We can use a sleigh to carry out a master/worker-style computation by using eachElem. This method takes a function and a list, and returns a list of the results of applying the function to each element in the input list.

>>> r = s.eachElem(lambda x: x*x*x, range(100))
>>> len(r)
100
>>> r[2]
8
>>> r = s.eachElem(lambda x: x*x*x, range(100))
>>> len(r)
100
>>> r[2:5]
[8, 27, 64]
We see that the results are returned in order (and, for that matter, the tasks are evaluated in order too — write a little code that checks this). We won't go into the details here, but eachElem is capable of handling quite general functions with interleaved varying and fixed arguments.

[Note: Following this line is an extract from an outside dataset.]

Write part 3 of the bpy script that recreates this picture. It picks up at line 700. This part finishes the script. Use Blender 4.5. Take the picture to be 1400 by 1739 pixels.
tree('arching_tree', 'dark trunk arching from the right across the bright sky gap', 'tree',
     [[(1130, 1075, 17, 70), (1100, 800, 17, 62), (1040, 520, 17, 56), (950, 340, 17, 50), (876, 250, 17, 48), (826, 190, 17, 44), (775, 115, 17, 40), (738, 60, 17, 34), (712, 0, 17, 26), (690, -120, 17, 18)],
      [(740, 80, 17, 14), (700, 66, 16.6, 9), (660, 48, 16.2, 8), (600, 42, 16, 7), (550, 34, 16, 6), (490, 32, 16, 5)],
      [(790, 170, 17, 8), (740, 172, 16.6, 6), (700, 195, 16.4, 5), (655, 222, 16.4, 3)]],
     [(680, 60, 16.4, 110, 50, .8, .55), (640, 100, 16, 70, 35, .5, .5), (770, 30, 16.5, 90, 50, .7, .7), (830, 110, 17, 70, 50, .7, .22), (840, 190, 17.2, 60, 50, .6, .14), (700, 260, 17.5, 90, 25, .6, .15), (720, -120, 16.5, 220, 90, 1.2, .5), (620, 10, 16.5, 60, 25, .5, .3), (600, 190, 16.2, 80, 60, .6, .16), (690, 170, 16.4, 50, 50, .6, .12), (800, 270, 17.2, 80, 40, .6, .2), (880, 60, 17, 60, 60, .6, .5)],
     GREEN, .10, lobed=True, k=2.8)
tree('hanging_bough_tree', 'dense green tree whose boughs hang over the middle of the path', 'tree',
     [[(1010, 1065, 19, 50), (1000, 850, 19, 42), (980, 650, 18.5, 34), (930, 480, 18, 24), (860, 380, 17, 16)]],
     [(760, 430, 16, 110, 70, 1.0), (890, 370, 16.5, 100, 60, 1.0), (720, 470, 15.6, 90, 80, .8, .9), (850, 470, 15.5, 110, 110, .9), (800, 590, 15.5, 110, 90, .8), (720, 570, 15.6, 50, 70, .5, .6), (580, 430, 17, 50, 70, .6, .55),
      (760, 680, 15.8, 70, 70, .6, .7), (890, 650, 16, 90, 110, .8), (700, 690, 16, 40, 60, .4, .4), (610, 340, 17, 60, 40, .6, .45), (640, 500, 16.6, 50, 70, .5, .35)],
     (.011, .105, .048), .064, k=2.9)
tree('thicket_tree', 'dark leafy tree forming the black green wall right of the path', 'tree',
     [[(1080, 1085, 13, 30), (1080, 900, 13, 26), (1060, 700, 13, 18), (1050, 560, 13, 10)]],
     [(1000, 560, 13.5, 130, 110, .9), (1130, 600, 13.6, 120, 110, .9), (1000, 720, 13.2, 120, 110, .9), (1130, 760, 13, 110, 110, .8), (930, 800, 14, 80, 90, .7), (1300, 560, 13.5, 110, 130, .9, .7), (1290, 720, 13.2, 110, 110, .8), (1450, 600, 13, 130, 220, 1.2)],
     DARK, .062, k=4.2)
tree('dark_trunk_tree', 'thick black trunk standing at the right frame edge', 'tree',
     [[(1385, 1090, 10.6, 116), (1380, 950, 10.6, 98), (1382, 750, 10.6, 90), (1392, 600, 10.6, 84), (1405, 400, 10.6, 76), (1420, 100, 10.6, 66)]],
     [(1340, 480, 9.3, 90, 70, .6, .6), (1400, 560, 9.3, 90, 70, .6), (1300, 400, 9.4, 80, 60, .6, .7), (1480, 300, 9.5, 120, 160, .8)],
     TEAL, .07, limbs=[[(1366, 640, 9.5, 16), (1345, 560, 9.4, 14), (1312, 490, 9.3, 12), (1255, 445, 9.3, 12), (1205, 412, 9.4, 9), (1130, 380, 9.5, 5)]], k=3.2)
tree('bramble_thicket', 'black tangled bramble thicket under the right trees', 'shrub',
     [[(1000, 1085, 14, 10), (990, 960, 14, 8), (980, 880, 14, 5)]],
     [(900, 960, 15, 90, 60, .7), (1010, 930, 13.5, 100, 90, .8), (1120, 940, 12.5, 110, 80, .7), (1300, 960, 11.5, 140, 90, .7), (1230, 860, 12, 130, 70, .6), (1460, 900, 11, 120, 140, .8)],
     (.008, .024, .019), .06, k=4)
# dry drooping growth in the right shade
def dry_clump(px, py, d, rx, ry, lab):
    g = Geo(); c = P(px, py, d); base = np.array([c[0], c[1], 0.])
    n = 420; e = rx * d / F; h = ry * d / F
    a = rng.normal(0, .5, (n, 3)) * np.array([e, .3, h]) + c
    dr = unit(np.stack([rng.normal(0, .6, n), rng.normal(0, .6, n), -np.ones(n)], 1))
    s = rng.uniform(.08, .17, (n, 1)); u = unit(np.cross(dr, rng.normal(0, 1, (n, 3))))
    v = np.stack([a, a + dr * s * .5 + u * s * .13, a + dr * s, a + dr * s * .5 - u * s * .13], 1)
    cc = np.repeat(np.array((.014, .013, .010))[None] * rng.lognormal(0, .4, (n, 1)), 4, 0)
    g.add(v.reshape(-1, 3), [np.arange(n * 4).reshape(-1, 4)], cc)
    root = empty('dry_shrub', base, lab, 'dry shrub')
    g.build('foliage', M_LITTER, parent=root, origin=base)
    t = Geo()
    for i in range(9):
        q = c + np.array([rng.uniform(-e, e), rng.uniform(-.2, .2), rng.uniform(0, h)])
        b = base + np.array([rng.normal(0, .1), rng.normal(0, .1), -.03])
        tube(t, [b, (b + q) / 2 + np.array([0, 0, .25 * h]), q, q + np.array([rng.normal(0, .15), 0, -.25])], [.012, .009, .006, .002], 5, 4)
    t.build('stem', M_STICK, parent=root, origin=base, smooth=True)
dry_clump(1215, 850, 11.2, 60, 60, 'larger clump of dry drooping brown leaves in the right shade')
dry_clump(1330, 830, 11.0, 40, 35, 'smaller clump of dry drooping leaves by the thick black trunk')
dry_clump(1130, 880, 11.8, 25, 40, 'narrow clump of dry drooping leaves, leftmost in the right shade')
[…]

This example illustrates how sleigh can be used to simplify running computations like that seen in the previous lecture:

# worker
def f(x): return x*x*x

ws = nws.client.NetWorkSpace('table test')
while 1: ws.store('r', f(ws.fetch('x')))

# master
ws = nws.client.NetWorkSpace('table test')
for x in range(10): ws.store('x', x)

for x in range(10): print 'f(%d) = %d'%(x, ws.fetch('r'))
Let's now look at an example with a more variable (synthetic) workload.
>>> from time import sleep
>>> from random import randint
>>> def nap(x):
...     t = randint(0, 5)
...     sleep(t)
...     return (x, t)
... 
>>> r = s.eachElem(nap, range(10))
>>> r
[SleighTaskException("Task invocation failed: global name 'randint' is not defined"), ... , SleighTaskException("Task invocation failed: global name 'randint' is not defined")]
That's not what we wanted.

The workers need to import added functionality just like the master (there are exception — we've already seen one: gethostname; since this was the function invoked, sleigh took care of the “bookkeeping” for us, but it doesn't do this recursively).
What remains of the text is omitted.